2. their active engagement in struggle meant that they felt a sense of efficacy--that they could accomplish something, that it was do-able.

a decade of such struggle and involvement, in turn, meant that the last time a plant announced that it would be closing up shop, the workers walked out on the spot. just up and left. and, unlike earlier plant closing announcements, many more people spoke out against the practice. and many more people were on the side of the workers who were working for minimum wage in a plant that had promised all kinds of things to that community in order to get tax abatements: we tore down houses, an entire street, at county expense for that plant and they paid not one red cent in taxes. five years later, they packed up and left. a normally very docile community was radicalized by their involvement in alternative institutions in civil society.

twenty years before, a community sat idly by with a "fuck us over we like it attitude" toward corporations. twenty years before, the town fathers posted a billboard on the highway that pretty much announced to the world that we liked getting fucked over.

no more. not after the nuke dump protests. no more, not after the engagement in protests against the last plant closing. and those engagements in protest were made possible by civil society *and* by the work of people thinking about ways to strengthen civil society and to create public spheres of active, practical engagements with the struggles and wishes of the age. yes, that would be lousy shit fer brains social scientists, often involved because they needed the r.a. monies or the research experience or the publications or because they wanted to piously demonstrate their moralizing concern for the down trodden. whatever. they couldn't have lasted long in that project without being affected by it and without learning to see what it's like in another world-- a world of the rural working poor that they often disparaged.

it was civil society that provided the foundation for the community's engagement in political practices to begin with. what were they? voluntary organizations that people often joined out of a sense of pious moralism: churches, little leagues, the grange, the ywca, book reading groups, women's league of voters, quilting circles, etc etc etc.

how were they the backbone of a (compartively) insurrectionary struggle against the state? these organizations provided the resource and practical infrastructure that enabled that protest to get off the ground in the first place. they provided a group of people who were used to donating their time for this or that project. people who were willing to do the shit grunt work, like typing letters, licking envelopes, making phone calls, digging up info. people who knew how to interact with peope they didn't always get along with. people who brought you donuts and hot coffee when you were standing outside the county office building freezing your tail off waiting from some government official.

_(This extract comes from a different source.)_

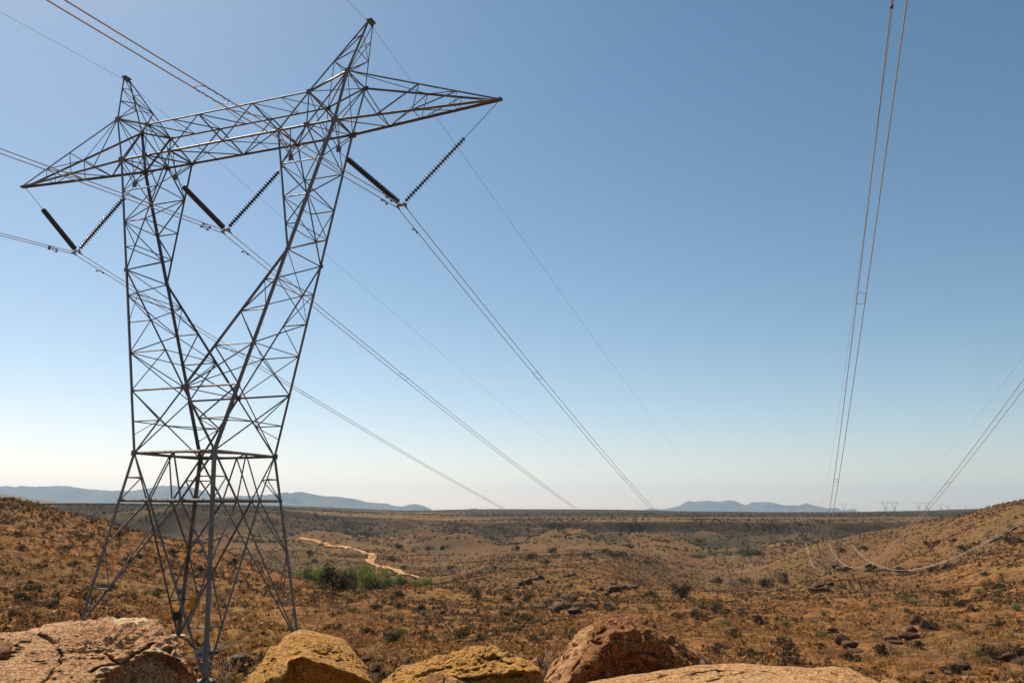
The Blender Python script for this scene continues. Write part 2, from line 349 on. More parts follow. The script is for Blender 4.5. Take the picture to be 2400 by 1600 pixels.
def H(x, y):
    x = np.asarray(x, float); y = np.asarray(y, float); d = np.hypot(x, y)
    wz = sstep(620, 780, d) * (1 - sstep(1250, 1600, d))
    k = 1 + wz * (0.085 * fbm2(x / 210.0, y / 210.0, 3, 88)); z = H0(x * k, y * k); dk = d * k
    z = z - (6.0 + 5.0 * sstep(-4, 6, np.degrees(np.arctan2(x, y)))) * sstep(800, 930, dk) * (1 - sstep(974, 990, dk))          # a cliff band under the mesa rim
    z = z + 0.10 * fbm2(x / 1.1, y / 1.1, 3, 5) * sstep(8, 25, d) * (1 - sstep(150, 300, d))
    z = z + 0.42 * fbm2(x / 7.0, y / 7.0, 3, 21) * sstep(15, 60, d) * (1 - sstep(420, 560, d))
    rid = 1 - np.abs(fbm2(x / 38.0, y / 38.0, 3, 33))
    z = z + (1.5 * rid - 0.8) * sstep(60, 170, d) * (1 - 0.85 * sstep(960, 1000, dk))
    gul = np.exp(-(fbm2(x / 85.0 + 3, y / 85.0, 3, 131) / 0.11) ** 2); z = z - 2.4 * gul * sstep(110, 220, d) * (1 - sstep(560, 700, d))
    gul = np.exp(-(fbm2(x / 24.0, y / 24.0 + 7, 3, 137) / 0.13) ** 2); z = z - 0.55 * gul * sstep(30, 70, d) * (1 - sstep(330, 460, d))
    far = sstep(620, 760, dk) * (1 - sstep(925, 985, dk))
    z = z + far * 8.0 * (1 - 2 * np.abs(noise2(x / 55.0, y / 110.0, 77))) + far * 3.5 * fbm2(x / 32.0, y / 32.0, 3, 51)
    z = z + sstep(1200, 1900, d) * 1.6 * fbm2(x / 160.0, y / 160.0, 3, 61)
    return z
def Hs(x, y): return float(H(np.array([x]), np.array([y]))[0])

def ground_hit(px, py, dmin=14.0, dmax=6000.0):
    """the nearest ground seen along that line of sight"""
    r = ray(px, py); hr = math.hypot(r[0], r[1])
    d = np.exp(np.linspace(math.log(dmin), math.log(dmax), 900))
    x = r[0] / hr * d; y = r[1] / hr * d; z = r[2] / hr * d
    below = z <= H(x, y)
    i = int(np.argmax(below)) if below.any() else len(d) - 1
    return Vector((x[i], y[i], Hs(x[i], y[i])))

def build_ground():
    azf = np.radians(np.arange(-40.0, 40.001, 0.10))
    azc = np.radians(np.concatenate([np.arange(-180, -40, 2.5), ]))
    az = np.concatenate([azc, azf, -azc[::-1][:-0 or None]])
    az = np.unique(np.round(az, 7))
    d = np.concatenate([np.exp(np.linspace(math.log(0.4), math.log(18), 26))[:-1],
                        np.exp(np.linspace(math.log(18), math.log(850), 300))[:-1],
                        np.arange(850, 1150, 4.5), np.exp(np.linspace(math.log(1150), math.log(1600), 22))[:-1],
                        np.exp(np.linspace(math.log(1600), math.log(26000), 40))])
    A, D = np.meshgrid(az, d, indexing='ij')
    X = np.sin(A) * D; Y = np.cos(A) * D; Z = H(X.ravel(), Y.ravel()).reshape(X.shape)
    na, ndd = X.shape
    V = np.stack([X, Y, Z], -1).reshape(-1, 3)
    i = np.arange(na)[:, None] * ndd + np.arange(ndd)[None, :]
    ii = np.concatenate([i, i[:1]], 0)
    if abs(az[0] + math.pi) < 1e-4 and abs(az[-1] - math.pi) < 1e-4: ii = i
    q = np.stack([ii[:-1, :-1], ii[:-1, 1:], ii[1:, 1:], ii[1:, :-1]], -1).reshape(-1, 4)
    me = np_mesh('ground', V, q[:, ::-1] if False else q, smooth=True)
    x, y, dd = X.ravel(), Y.ravel(), D.ravel()
    pxx = 1200 + F_PX * 1.03 * np.tan(np.clip(A.ravel(), -1.2, 1.2))
    n = fbm2(x / 60, y / 60, 3, 91)
    wz = sstep(620, 780, dd) * (1 - sstep(1250, 1600, dd)); dd = dd * (1 + wz * (0.085 * fbm2(x / 210.0, y / 210.0, 3, 88)))
    cover = 0.16 + 0.22 * n + 0.12 * sstep(60, 200, dd)
    rim = 0.35 * sstep(380, 480, dd) * (1 - sstep(740, 830, dd)) * (1 - sstep(1000, 1700, pxx))
    cover = cover + rim * 0.5
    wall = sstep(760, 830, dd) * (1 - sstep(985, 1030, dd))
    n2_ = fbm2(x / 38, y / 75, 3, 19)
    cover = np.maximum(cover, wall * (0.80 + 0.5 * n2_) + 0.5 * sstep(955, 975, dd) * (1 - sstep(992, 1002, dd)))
    plate = sstep(1000, 1060, dd)
    cover = cover * (1 - plate) + plate * (0.45 + 0.35 * fbm2(x / 200, y / 60, 2, 14) + 0.85 * sstep(1130, 1350, dd))
    west = sstep(640, 760, pxx) * (1 - sstep(1020, 1150, pxx))
    gold = plate * (1 - sstep(1090, 1200, dd) * (1 - west) - sstep(1700, 2300, dd) * west) * sstep(0.0, 0.40, fbm2(x / 160, y / 70, 3, 8) + 0.18 + 0.35 * west) * sstep(560, 720, pxx) * (1 - 0.8 * sstep(1950, 2150, pxx))
    cover = cover * (1 - 0.9 * gold)
    valley = sstep(190, 420, dd) * (0.75 + 0.25 * n)
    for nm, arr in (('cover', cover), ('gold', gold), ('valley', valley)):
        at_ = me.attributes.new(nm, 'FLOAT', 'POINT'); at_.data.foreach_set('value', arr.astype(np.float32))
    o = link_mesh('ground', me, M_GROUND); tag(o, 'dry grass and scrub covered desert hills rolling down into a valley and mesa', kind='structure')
    return o
build_ground()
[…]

while enrenreich ought to go further in advocating such an approach, she at least did hint that it wasn't enough to write a check out to an organization. perhaps doug couuld press her on this. nonetheless, i suspect from reading ehrenreich carefully over the years, she is coming from the above analysis of what it takes to make social movements work and why it is necessary to engage in and strengthen altenative social institutions and practices rather than denouncing them as insignificant. that may well be true in the long run. i don't know. but my hopelessly optimistic side, one nurtured by witnessing the transformation i witnessed above, makes me suspect it's worth a shot.